Gréoux, une immersion dans les sous-sol d’une station thermale du sud de la France
L’établissement thermal de Gréoux-les-Bains fonctionne comme une société souterraine qui évolue à l’écart de la lumière du jour et hors du temps.
Une société où l’uniforme divise les corps ; d’un côté les blouses blanches, statiques, à leur tache et de l’autre les peignoirs roses, évoluant par centaines, corps sans visages naviguant dans ce dédale de couloirs vers on ne sait quel soin… L’enjeu du reportage est de me fondre dans ce décor et de suivre les acteurs du lieu, laisser filer les fantômes dans ce labyrinthe de pierre et suspendre le temps pour ceux qui tiennent les commandes.

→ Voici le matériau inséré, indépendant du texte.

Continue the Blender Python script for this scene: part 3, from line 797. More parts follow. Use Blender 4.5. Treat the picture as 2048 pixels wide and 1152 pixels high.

Il y a un pari photographique et esthétique du travail en lumière artificielle. Je contrôle l’étape du tirage argentique pour avoir le plaisir d’orienter le regard. Je prolonge l’irréalité du lieu en jouant des dominantes colorées et j’accentue l’enveloppe de vapeur par des tirages doux. J’aime aussi relever l’incongru d’un bonnet, d’un maillot, d’une pose par contraste avec le ton monochrome de la pierre ou de la boue. Chaussée de plastique qui rend le pas feutré, je me fonds dans les bains, j’attends à l’angle d’un mur… je cale mon temps au rythme des horloges et des lumières rouges. J’assiste à la métamorphose des corps. Une déambulation sans véritable récit journalistique, un monde un peu surréaliste que je regarde évoluer presque à l’écart, peut être une métaphore, quelque chose comme l’antichambre du paradis.